Usually, I think, it would be odd to respond to:

Did you know that they stopped making lead paint in the 1940s?

the proper response is not

I don't know that

but

They didn't stop till 1978!

(And there's a pretty easy Gricean explanation. "I don't know that" isn't as informative as "They didn't stop till 1978!") Nevertheless, "I don't know that" would strictly speaking be true, as would "Nobody knows that." If you wanted to be properly sarcastic, you could say "Nobody knows that" and convey that it's not true.

Here, I think the knowledge-that question definitely suggests, if it doesn't presuppose, the truth of the embedded claim. (If you ask "Do we know that..." it doesn't presuppose it, I guess; or any other first-person ascription. Then if you knew that the presupposition was true you would already have the answer to the question.)

Now you might think that the "Nobody knows that!" response isn't available to knowledge-wh questions.

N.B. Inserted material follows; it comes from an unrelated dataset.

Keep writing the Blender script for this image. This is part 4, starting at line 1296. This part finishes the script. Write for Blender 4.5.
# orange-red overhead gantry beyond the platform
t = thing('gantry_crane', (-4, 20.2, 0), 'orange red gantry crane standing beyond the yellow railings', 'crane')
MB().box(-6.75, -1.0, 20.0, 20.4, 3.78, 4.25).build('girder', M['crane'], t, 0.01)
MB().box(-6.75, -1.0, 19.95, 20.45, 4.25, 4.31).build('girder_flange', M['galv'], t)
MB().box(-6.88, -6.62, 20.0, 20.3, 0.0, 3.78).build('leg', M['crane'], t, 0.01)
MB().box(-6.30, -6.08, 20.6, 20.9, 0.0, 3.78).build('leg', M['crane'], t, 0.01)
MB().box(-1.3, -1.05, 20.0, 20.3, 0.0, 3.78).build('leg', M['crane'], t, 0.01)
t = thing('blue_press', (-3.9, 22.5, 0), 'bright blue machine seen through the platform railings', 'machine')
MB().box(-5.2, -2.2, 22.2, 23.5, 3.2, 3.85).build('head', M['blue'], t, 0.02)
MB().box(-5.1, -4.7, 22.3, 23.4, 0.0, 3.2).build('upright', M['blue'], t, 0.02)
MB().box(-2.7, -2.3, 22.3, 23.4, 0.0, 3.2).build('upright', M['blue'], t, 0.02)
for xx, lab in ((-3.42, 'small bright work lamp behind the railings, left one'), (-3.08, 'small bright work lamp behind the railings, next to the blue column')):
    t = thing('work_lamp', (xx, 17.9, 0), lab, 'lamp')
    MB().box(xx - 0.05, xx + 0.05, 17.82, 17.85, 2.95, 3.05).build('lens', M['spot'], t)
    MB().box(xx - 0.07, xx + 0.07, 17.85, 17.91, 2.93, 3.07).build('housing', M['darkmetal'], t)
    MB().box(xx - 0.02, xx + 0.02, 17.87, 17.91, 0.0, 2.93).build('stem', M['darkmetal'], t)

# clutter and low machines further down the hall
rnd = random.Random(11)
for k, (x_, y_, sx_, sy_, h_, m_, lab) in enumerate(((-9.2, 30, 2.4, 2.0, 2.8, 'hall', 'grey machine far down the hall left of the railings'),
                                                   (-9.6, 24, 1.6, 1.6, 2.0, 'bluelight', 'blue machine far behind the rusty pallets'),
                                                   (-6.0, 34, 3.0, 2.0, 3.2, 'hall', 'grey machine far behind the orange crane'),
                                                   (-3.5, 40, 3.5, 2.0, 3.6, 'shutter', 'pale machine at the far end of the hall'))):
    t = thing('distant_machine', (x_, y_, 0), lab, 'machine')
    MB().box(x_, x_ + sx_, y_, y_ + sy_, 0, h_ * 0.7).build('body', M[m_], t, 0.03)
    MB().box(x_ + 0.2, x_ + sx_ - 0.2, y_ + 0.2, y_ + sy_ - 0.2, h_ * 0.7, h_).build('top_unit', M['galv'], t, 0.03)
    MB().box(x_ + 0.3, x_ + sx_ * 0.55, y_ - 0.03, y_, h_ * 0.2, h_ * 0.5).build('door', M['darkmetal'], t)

If you ask

Do you know where the game is?

and I say

Nobody knows where the game is!

the only obvious reason is that, well, that information isn't available. Maybe the location is yet to be determined. Since "Somebody knows where the game is" doesn't entail the truth of any particular embedded proposition, saying "Nobody knows where the game is" doesn't suggest the denial of any particular embedded proposition.

However: A friend of mine once told me of a dream of hers involving mysterious voices telling her, "Beware of the quilted cohina!" I replied (over e-mail) that I didn't know what a cohina was, but as I was in a library I should go look it up. The response:

No one knows what a cohina is!

meaning, it wasn't a real word, but only a word in the dream. In this case "Someone knows what a cohina is" entails or presupposes that there is an answer to the question, "What is a cohina?" and that is false. Nevertheless, ordinarily this would be an odd way of saying "There is no such thing as a cohina." Why it worked this time, I don't know.

Posted by Matt Weiner at November 9, 2005 01:55 PM
Comments

I think that "Do you know where the game is?" clearly presupposes that there is a game and that it has a determinate location. I thought that "Noone knows where the game is" would be natural if there were no game at all, even before reading down to your dream example.

Posted by: P.D. at November 9, 2005 03:08 PM

I second P.D: in the case where there is no game, "no one knows where the game is" struck me as exactly as correct as "nobody knows that" above. "x knows where the game is" does entail that there is a p which is an answer to the question "where is the game?" and x knows p.

Posted by: Anders Weinstein at November 9, 2005 09:34 PM

I'm not claiming that "Nobody knows where the game is" is incorrect when there is no game; it's just that to me, it didn't seem to convey presupposition failure in the way that "Nobody knows what a cohina is." Of course, since I made the example up, my intuitions are particularly suspect here.

Actually I do have a theory about any alleged difference. It would be impossible or at least very unusual for "cohina" to have a meaning as a word of English and for no one to know what that meaning is. And in this situation my assumption was that the dreamer knew what the word meant. So the only available interpretation is that nobody knows it because the presupposition of the question fails.

That's not the case in the game example; it could be that no one in the relevant domain knows where the game is.

Posted by: Matt Weiner at November 10, 2005 07:36 AM

Here's another case, though I don't know it to shed additional light on the matter.

Consider what would happen if the pilot made the following announcement, on a flight bound from New York to LA:

"Ladies and gentlemen, none of you know that this flight will crash in the Andes before reaching its final destination."

My guess: Panic and confusion. When the co-pilot explains:

"None of you know it because it isn't true. This plane will not crash in the Andes."

The passengers are apt to think the pilot has played a not-very-funny joke, misleadingly telling them that the plane will crash in the Andes.

Posted by: Chase Wrenn at November 10, 2005 01:26 PM

A mis-hearing of an Eagles lyric ("warm smell of coleus" as "warm smell of cohinas")?